De los candidatos que participaron en el debate del pasado domingo, quien mejor se desenvolvió fue Verónika Mendoza. Esto es prueba de que, si está bien dicha, cualquier cosa puede sonar como una propuesta sólida.

A pesar de haberse expresado con solvencia, las propuestas de Verónika se mantienen teñidas por los dogmas de la izquierda del siglo 20, y no podrían ser consideradas “modernas” bajo ningún concepto.

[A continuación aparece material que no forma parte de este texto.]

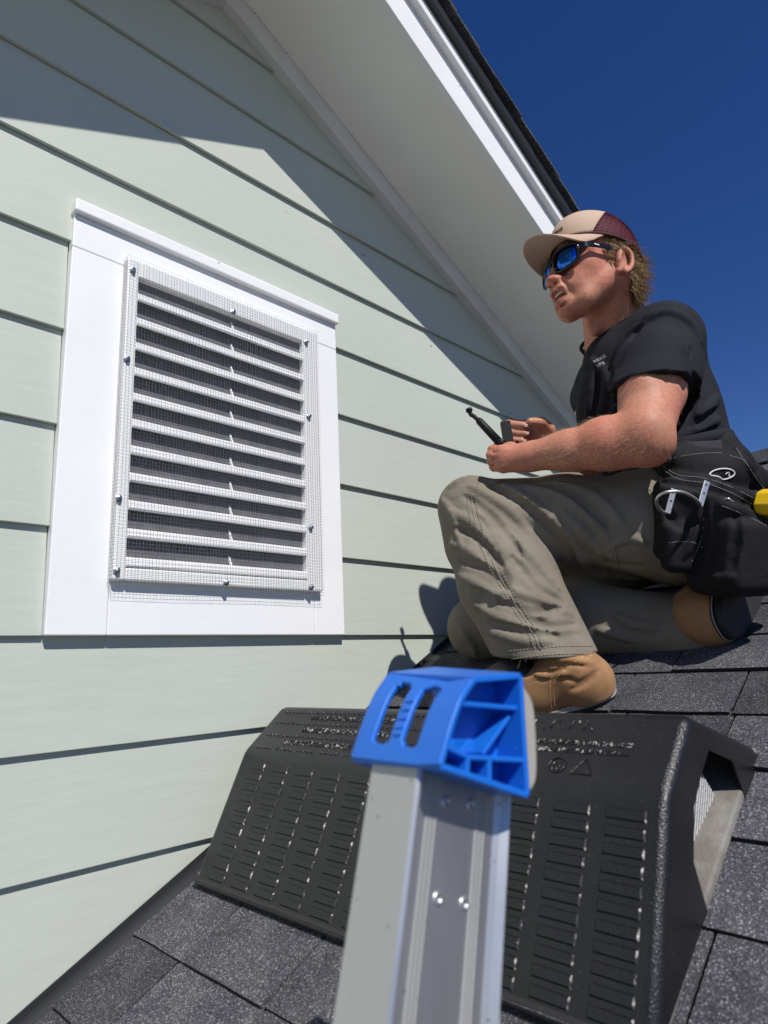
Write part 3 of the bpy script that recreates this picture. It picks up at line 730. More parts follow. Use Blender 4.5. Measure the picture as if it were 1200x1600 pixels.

Mendoza busca ganar votos mediante un discurso que polariza y que apela a las emociones –y lo hace muy bien– vilificando a la empresa privada y solidarizándose con los peruanos que han sido “víctimas de los abusos de los privados”. Ojalá viviéramos en un mundo tan simple, ¿no? De blancos y negros y buenos y malos. En realidad, la dicotomía que plantea entre empresa privada y Estado, no existe. Mendoza simplifica la realidad en tal medida que genera falsas expectativas mediante propuestas que carecen de viabilidad económica y sustento técnico.

Además, me parece importante resaltar que, si bien Mendoza dice ser firme contra la corrupción, alegando: “cuando identificamos malos elementos los separamos inmediatamente”, recuerden que ella misma selló en el 2019 una alianza con Vladimir Cerrón. Cerrón había sido previamente condenado por corrupción. Es decir, al momento de aliarse, Verónika sabía perfectamente que lo hacía con un corrupto. Y no un presunto corrupto, un corrupto con condena. En ese sentido, me parece válido cuestionar la autoridad moral que la candidata presume.

Al fin y al cabo, por bien que le haya ido en el debate, Verónika está lejos de ser una opción viable para manejar el país. Y para aquellos que dicen que “la única opción es Vero”, pues no. De hecho, Vero ni siquiera es una opción.